%%
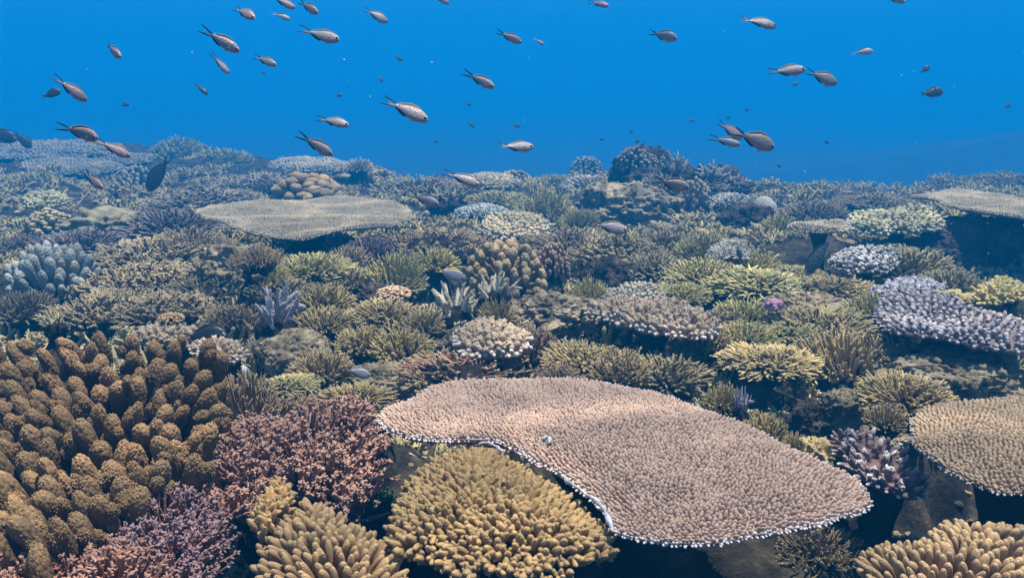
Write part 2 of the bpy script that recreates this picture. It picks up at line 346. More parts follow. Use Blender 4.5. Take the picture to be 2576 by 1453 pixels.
def rock(cx, cyp, w, h, label, zb=0.0, mat='rock', name='reef_rock', seed=None, dy=.8, n=34, amp=.30, ridge=.45, freq=1.5, sink=.25, lumps=220):
    i = _ci[0]; _ci[0] += 1
    Rr = .2
    for _ in range(3):
        p = onslope(cx, cyp + h * .46, zb); c = p + np.array([0, Rr * dy * .85, 0]); Rr = w / 2 * depth(c) / F
    zb = zb + float(slope(c[1])); al = math.atan2(EYE - zb, c[1]); hm = h * depth(c) / F
    H = max((hm - Rr * dy * math.sin(al)) / math.cos(al), .3 * Rr)
    mb = MB(); blob(mb, (0, 0, H * (.5 - sink)), (Rr, Rr * dy, H * (.5 + sink)), int(n * 1.35), amp, freq, 7, (seed or i) + 3, ridge=ridge * .55)
    rq = np.random.default_rng(i + 900); V, Fq = cubesphere(5); Vr = mb.V[0]; cand = np.where(Vr[:, 2] > np.percentile(Vr[:, 2], 35))[0]
    for a in rq.choice(cand, lumps):          # crusts, turf tufts and stubs growing on the stone
        s_ = Rr * rq.uniform(.02, .075); mb.add(V * (1 + .5 * fbm(V * 2.1 + a, 3, int(a) % 40))[:, None] * s_ * np.array([1, 1, rq.uniform(.5, 1.2)]) + Vr[a] * .99, Fq, 0, rq.random())
    me = mb.mesh('rock'); o = ob(name, me, M[mat]); o.location = (c[0], c[1], zb); tag(o, label, 'rock'); MOUNDS.append((c[0], c[1], Rr * .9, zb - .01)); return o

# ---- plates
def smooth_outline(P, n):
    P = np.asarray(P, float); k = len(P); t = np.linspace(0, k, n, endpoint=False); i = t.astype(int); f = (t - i)[:, None]
    a, b, c, d = P[(i - 1) % k], P[i % k], P[(i + 1) % k], P[(i + 2) % k]
    Q = .5 * (2 * b + (c - a) * f + (2 * a - 5 * b + 4 * c - d) * f ** 2 + (3 * b - a - 3 * c + d) * f ** 3)
    L = np.concatenate([[0], np.cumsum(np.linalg.norm(np.diff(np.vstack([Q, Q[:1]]), axis=0), axis=1))]); s = np.linspace(0, L[-1], n, endpoint=False)
    Qc = np.vstack([Q, Q[:1]]); return np.stack([np.interp(s, L, Qc[:, 0]), np.interp(s, L, Qc[:, 1])], -1)
def inside(P, O):
    x, y = P[:, 0:1], P[:, 1:2]; a = O; b = np.roll(O, -1, 0)
    c = ((a[None, :, 1] > y) != (b[None, :, 1] > y)) & (x < (b[:, 0] - a[:, 0])[None] * (y - a[None, :, 1]) / ((b[:, 1] - a[:, 1])[None] + 1e-12) + a[None, :, 0])
    return c.sum(1) % 2 == 1
def edge_dist(P, O):
    a = O; d = np.roll(O, -1, 0) - a; out = np.empty(len(P)); q = np.empty((len(P), 2))
    for s in range(0, len(P), 2000):
        p = P[s:s + 2000]; t = np.clip(((p[:, None] - a[None]) * d[None]).sum(-1) / (d * d).sum(-1)[None], 0, 1); c = a[None] + t[..., None] * d[None]
        e = np.linalg.norm(p[:, None] - c, axis=-1); k = e.argmin(1); out[s:s + 2000] = e[np.arange(len(p)), k]; q[s:s + 2000] = c[np.arange(len(p)), k]
    return out, q
def plate(O, z, sp, fr, fh, col, label, seed=1, mat='near', matrim='nearw', thick=.02, und=.012, tilt=(0, 0), name='table_coral', cat='table coral', group=None,
          prof='nub', S=7, rimw=None, lean=.5, Mb=0, stalk=True, jit=.06, rimfrac=.9, droop=.0, hvar=.2, zg=-.05, extra=None):
    rg = np.random.default_rng(seed); c0 = O.mean(0)
    def zt(P):
        q = np.concatenate([(P - c0) / .22, np.zeros((len(P), 1))], 1)
        e, _ = edge_dist(P, O)
        return z + und * fbm(q + seed, 3, seed) + (P - c0) @ np.asarray(tilt) - droop * np.exp(-e / .06)
    rt = root(name, (c0[0], c0[1], z), label, cat, group); loc = np.array([c0[0], c0[1], z])
    # body: rings from a small middle out to the rim and back underneath
    fr_ = [.02, .25, .45, .62, .77, .88, .95, 1.0]; rings = []; k = len(O)
    for f in fr_: P = c0 + (O - c0) * f; rings.append(np.column_stack([P, zt(P)]))
    for f in (.99, .93, .8, .6, .35, .12, .02):
        P = c0 + (O - c0) * f; rings.append(np.column_stack([P, zt(P) - thick * (.35 + 1.6 * (1 - f)) + .006 * fbm(np.column_stack([P * 30, P[:, 0] * 0]), 2, 3)]))
    V = np.array(rings) - loc; nr = len(rings); i, j = np.meshgrid(np.arange(nr - 1), np.arange(k), indexing='ij')
    Fq = np.stack([i * k + j, i * k + (j + 1) % k, (i + 1) * k + (j + 1) % k, (i + 1) * k + j], -1).reshape(-1, 4)
    body = MB(); body.add(V, Fq, 0.0, .35)
    # branchlets
    lo, hi = O.min(0), O.max(0); nx = int((hi[0] - lo[0]) / sp) + 2; ny = int((hi[1] - lo[1]) / (sp * .87)) + 2
    gx, gy = np.meshgrid(np.arange(nx), np.arange(ny), indexing='ij'); P = np.stack([lo[0] + (gx + .5 * (gy % 2)) * sp, lo[1] + gy * sp * .87], -1).reshape(-1, 2)
    # a slow warp so the rows wander the way colonies grow
    wq = np.column_stack([P / (sp * 9), np.zeros(len(P))]); P = P + np.stack([fbm(wq, 2, seed + 1), fbm(wq + 31, 2, seed + 2)], -1) * sp * 1.1 + rg.normal(size=P.shape) * sp * .13
    P = P[inside(P, O)]; e, q = edge_dist(P, O)
    rimw = rimw or sp * 1.1; m = e > rimw * .55; P, e, q = P[m], e[m], q[m]
    outw = nrm(q - P); zz = zt(P); ln = np.clip(lean * np.exp(-e / (rimw * 2.2)), 0, 1.2)[:, None]
    tl = np.column_stack([outw * ln, np.ones(len(P))]) + np.column_stack([(P - c0) / (np.ptp(O[:, 0]) + .01) * .5, np.zeros(len(P))]) + rg.normal(size=(len(P), 3)) * np.array([.10, .10, 0])
    D = nrm(tl); B = np.column_stack([P, zz - fh * .15]) - loc; h_ = fh * rg.uniform(1 - hvar, 1 + hvar, len(P)); r_ = fr * rg.uniform(.85, 1.15, len(P))
    Cn, Rd, tp, rn = fingers(body, B, B + D * (h_ * 1.15)[:, None], r_, prof, S, rg, jit, .03, 0, .9)
    if Mb: beads(body, Cn, Rd, tp, rn, Mb, r_ * .28, rg, .2, .95)
    ob('plate', body.mesh('plate'), M[mat], rt, col)
    # growing rim
    rim = MB(); cnt = max(20, int(np.linalg.norm(np.diff(np.vstack([O, O[:1]]), axis=0), axis=1).sum() / (sp * rimfrac)))
    for row, (ins, ang, lz) in enumerate(((.85, .45, .95), (.42, .95, .8), (.14, 1.6, .62))):
        A = smooth_outline(O, cnt); tn = nrm(np.roll(A, -1, 0) - np.roll(A, 1, 0)); no_ = np.stack([tn[:, 1], -tn[:, 0]], -1)
        if (((A - c0) * no_).sum(1) < 0).mean() > .5: no_ = -no_
        A = A - no_ * (ins * rimw) + tn * rg.uniform(-.5, .5, (cnt, 1)) * sp * .8 + no_ * rg.normal(size=(cnt, 1)) * sp * .22; zz = zt(A)
        D = nrm(np.column_stack([no_ * ang, np.ones(cnt) * (1.0 if row < 2 else .25)]) + rg.normal(size=(cnt, 3)) * .13)
        B = np.column_stack([A, zz - .003]) - loc; h_ = fh * lz * rg.uniform(.6, 1.3, cnt)
        fingers(rim, B, B + D * h_[:, None], fr * rg.uniform(.75, 1.1, cnt) * (.9, .8, .66)[row], prof, S, rg, jit, .05, .0, (.55, .85, 1.0)[row])
    ob('rim', rim.mesh('rim'), M[matrim], rt, col)
    if stalk:
        st = MB(); hgt = z - zg; rs = .045 * min(np.ptp(O[:, 0]), np.ptp(O[:, 1])) + .02
        P0 = np.array([[0, 0, -hgt - .05]]); P1 = np.array([[0, 0, -thick]]); t = np.linspace(0, 1, 8); Cn = bez(P0, (P0 + P1) / 2 + .03, P1, t)
        tubes(st, Cn, rs * (np.array([1.35, 1.05, .85, .8, .9, 1.2, 1.7, 2.2]))[None], 18, rg, .12); ob('stalk', st.mesh('stalk'), M['base'], rt)
    return rt
def px_outline(pts, z, n=150, noise=.006, seed=0):
    Q = smooth_outline([onplane(a, b, z)[:2] for a, b in pts], n); c = Q.mean(0)
    return Q + nrm(Q - c) * (noise * fbm(np.column_stack([Q * 28, Q[:, 0] * 0 + seed]), 3, seed))[:, None]
def ell_outline(cx, cyp, w, h, z, n=96, seed=0, amp=.10):
    a = np.arange(n) * 2 * np.pi / n; k = 1 + amp * fbm(np.stack([np.cos(a), np.sin(a), a * 0 + seed], -1) * 1.4, 3, seed)
    P = np.array([onplane(cx + w / 2 * math.cos(t), cyp + h / 2 * math.sin(t), z)[:2] for t in a]); c = P.mean(0); return c + (P - c) * k[:, None]
def plate_px(cx, cyp, w, h, z, sp, col, label, fh=None, seed=1, amp=.10, **kw):
    sl = float(slope(onslope(cx, cyp, z)[1])); z = z + sl; kw['zg'] = kw.get('zg', -.02) + sl
    O = ell_outline(cx, cyp, w, h, z, seed=seed, amp=amp); d = depth((*O.mean(0), z)); s = sp * d / F
    return plate(O, z, s, s * .43, fh * d / F if fh else s * 1.05, col, label, seed=seed, rimfrac=.8, zg=kw.pop('zg', -.02), **kw)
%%
### The request
From the first line above to the line containing "me = mb.mesh('rock');", repeat each line exactly. Pictures stay out.

### Answer in full
Write part 2 of the bpy script that recreates this picture. It picks up at line 346. More parts follow. Use Blender 4.5. Take the picture to be 2576 by 1453 pixels.
def rock(cx, cyp, w, h, label, zb=0.0, mat='rock', name='reef_rock', seed=None, dy=.8, n=34, amp=.30, ridge=.45, freq=1.5, sink=.25, lumps=220):
    i = _ci[0]; _ci[0] += 1
    Rr = .2
    for _ in range(3):
        p = onslope(cx, cyp + h * .46, zb); c = p + np.array([0, Rr * dy * .85, 0]); Rr = w / 2 * depth(c) / F
    zb = zb + float(slope(c[1])); al = math.atan2(EYE - zb, c[1]); hm = h * depth(c) / F
    H = max((hm - Rr * dy * math.sin(al)) / math.cos(al), .3 * Rr)
    mb = MB(); blob(mb, (0, 0, H * (.5 - sink)), (Rr, Rr * dy, H * (.5 + sink)), int(n * 1.35), amp, freq, 7, (seed or i) + 3, ridge=ridge * .55)
    rq = np.random.default_rng(i + 900); V, Fq = cubesphere(5); Vr = mb.V[0]; cand = np.where(Vr[:, 2] > np.percentile(Vr[:, 2], 35))[0]
    for a in rq.choice(cand, lumps):          # crusts, turf tufts and stubs growing on the stone
        s_ = Rr * rq.uniform(.02, .075); mb.add(V * (1 + .5 * fbm(V * 2.1 + a, 3, int(a) % 40))[:, None] * s_ * np.array([1, 1, rq.uniform(.5, 1.2)]) + Vr[a] * .99, Fq, 0, rq.random())
    me = mb.mesh('rock'); o = ob(name, me, M[mat]); o.location = (c[0], c[1], zb); tag(o, label, 'rock'); MOUNDS.append((c[0], c[1], Rr * .9, zb - .01)); return o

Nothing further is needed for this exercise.